Work required — Output, please, exactly those lines of the listing that come before the line with "def rgb(r, g, b): return", along with that line itself.

--------------------------------------------------

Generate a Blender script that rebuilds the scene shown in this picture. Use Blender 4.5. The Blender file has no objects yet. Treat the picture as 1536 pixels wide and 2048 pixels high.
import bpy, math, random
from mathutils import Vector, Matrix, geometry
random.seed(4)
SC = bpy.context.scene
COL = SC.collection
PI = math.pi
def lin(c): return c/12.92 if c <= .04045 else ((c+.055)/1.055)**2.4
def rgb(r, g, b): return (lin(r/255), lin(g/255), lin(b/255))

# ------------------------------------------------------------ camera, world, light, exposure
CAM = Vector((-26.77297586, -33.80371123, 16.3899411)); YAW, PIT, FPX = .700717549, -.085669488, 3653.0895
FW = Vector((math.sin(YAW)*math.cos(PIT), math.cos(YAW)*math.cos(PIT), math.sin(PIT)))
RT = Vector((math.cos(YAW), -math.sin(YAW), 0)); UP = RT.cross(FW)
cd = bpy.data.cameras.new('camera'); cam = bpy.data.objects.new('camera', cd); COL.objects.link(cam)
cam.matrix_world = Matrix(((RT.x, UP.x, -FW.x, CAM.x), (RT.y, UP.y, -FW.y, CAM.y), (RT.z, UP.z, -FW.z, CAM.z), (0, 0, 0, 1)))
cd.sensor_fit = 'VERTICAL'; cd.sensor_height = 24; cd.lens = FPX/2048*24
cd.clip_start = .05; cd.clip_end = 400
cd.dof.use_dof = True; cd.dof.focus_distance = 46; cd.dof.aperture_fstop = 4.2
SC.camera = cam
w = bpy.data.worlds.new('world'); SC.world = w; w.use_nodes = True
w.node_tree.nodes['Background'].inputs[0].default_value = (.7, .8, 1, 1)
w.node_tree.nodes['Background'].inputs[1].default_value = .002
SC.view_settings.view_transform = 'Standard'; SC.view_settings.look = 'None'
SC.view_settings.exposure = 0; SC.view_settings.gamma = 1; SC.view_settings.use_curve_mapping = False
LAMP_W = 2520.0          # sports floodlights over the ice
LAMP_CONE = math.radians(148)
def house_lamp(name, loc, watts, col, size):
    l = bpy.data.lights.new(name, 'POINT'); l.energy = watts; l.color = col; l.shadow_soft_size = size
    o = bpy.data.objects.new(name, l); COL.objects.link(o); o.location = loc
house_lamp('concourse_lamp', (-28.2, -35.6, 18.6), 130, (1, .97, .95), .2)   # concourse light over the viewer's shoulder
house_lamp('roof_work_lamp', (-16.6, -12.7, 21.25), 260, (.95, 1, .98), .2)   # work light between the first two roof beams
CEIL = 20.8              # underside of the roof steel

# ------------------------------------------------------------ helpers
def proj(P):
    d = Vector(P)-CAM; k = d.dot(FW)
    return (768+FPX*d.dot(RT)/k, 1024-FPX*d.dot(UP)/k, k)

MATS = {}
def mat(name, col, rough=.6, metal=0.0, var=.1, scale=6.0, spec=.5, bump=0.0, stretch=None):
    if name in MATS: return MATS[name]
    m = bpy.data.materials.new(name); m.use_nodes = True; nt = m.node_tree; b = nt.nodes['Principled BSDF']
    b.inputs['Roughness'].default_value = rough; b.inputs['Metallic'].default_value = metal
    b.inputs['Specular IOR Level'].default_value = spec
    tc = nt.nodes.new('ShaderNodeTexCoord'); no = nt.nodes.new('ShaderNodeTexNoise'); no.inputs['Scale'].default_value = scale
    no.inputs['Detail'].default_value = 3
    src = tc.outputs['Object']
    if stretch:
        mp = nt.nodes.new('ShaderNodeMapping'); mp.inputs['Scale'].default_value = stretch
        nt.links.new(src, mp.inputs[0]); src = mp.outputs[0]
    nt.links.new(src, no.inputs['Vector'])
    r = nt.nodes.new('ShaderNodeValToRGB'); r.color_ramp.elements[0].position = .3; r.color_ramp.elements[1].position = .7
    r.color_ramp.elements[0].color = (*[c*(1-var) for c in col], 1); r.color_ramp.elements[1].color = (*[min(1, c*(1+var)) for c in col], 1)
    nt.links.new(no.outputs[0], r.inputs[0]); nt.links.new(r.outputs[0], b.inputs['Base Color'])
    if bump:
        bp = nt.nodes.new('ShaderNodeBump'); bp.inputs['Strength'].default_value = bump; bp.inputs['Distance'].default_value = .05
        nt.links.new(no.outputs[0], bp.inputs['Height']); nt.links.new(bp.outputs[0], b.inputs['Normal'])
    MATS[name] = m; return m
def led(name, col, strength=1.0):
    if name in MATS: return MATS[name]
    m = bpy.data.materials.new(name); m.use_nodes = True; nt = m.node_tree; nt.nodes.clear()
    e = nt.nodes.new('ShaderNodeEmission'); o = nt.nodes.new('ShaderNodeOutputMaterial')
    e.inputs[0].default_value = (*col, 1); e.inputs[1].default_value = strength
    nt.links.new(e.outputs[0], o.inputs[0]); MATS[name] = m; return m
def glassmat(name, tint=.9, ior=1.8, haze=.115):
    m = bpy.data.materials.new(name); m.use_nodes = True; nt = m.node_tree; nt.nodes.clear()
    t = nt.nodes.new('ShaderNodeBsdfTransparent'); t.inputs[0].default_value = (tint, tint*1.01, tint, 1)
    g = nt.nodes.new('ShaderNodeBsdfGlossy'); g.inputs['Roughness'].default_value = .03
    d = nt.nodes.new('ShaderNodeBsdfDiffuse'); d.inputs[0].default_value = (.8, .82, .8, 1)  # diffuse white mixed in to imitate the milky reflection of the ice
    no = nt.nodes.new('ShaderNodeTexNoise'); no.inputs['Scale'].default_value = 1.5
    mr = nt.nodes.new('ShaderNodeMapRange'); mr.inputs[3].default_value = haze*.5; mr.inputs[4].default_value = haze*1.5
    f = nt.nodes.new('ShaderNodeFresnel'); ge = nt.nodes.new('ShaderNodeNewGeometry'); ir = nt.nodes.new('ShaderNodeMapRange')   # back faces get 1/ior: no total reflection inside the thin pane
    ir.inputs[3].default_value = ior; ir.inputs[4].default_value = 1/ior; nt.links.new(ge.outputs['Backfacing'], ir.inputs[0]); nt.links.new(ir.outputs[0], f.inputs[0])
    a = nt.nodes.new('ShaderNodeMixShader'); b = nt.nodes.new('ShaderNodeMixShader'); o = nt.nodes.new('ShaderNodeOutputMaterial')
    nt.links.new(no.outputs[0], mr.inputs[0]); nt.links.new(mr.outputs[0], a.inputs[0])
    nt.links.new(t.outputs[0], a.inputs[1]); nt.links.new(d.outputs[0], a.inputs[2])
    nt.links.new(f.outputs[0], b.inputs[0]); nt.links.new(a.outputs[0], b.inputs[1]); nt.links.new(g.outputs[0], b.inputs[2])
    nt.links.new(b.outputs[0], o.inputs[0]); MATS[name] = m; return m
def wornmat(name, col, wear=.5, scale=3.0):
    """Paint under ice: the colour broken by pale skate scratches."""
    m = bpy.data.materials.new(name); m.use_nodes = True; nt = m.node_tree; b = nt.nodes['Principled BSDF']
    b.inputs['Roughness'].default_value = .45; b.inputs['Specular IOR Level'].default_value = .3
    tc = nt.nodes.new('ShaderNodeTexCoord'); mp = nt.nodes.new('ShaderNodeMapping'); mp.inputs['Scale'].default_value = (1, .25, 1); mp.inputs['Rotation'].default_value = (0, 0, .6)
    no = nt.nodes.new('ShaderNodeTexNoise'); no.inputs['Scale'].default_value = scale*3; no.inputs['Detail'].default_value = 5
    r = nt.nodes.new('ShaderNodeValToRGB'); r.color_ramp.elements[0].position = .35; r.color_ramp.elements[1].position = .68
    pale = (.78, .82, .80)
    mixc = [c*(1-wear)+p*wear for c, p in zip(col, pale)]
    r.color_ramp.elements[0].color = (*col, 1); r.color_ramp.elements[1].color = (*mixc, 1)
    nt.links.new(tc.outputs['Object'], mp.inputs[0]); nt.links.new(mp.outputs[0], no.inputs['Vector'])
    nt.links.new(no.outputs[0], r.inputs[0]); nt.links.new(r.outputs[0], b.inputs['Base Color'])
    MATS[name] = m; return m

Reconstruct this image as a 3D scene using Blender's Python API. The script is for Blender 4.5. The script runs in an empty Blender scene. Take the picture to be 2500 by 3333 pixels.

--------------------------------------------------

Solved exercise —
Generate a Blender script that rebuilds the scene shown in this picture. Use Blender 4.5. The Blender file has no objects yet. Treat the picture as 1536 pixels wide and 2048 pixels high.
import bpy, math, random
from mathutils import Vector, Matrix, geometry
random.seed(4)
SC = bpy.context.scene
COL = SC.collection
PI = math.pi
def lin(c): return c/12.92 if c <= .04045 else ((c+.055)/1.055)**2.4
def rgb(r, g, b): return (lin(r/255), lin(g/255), lin(b/255))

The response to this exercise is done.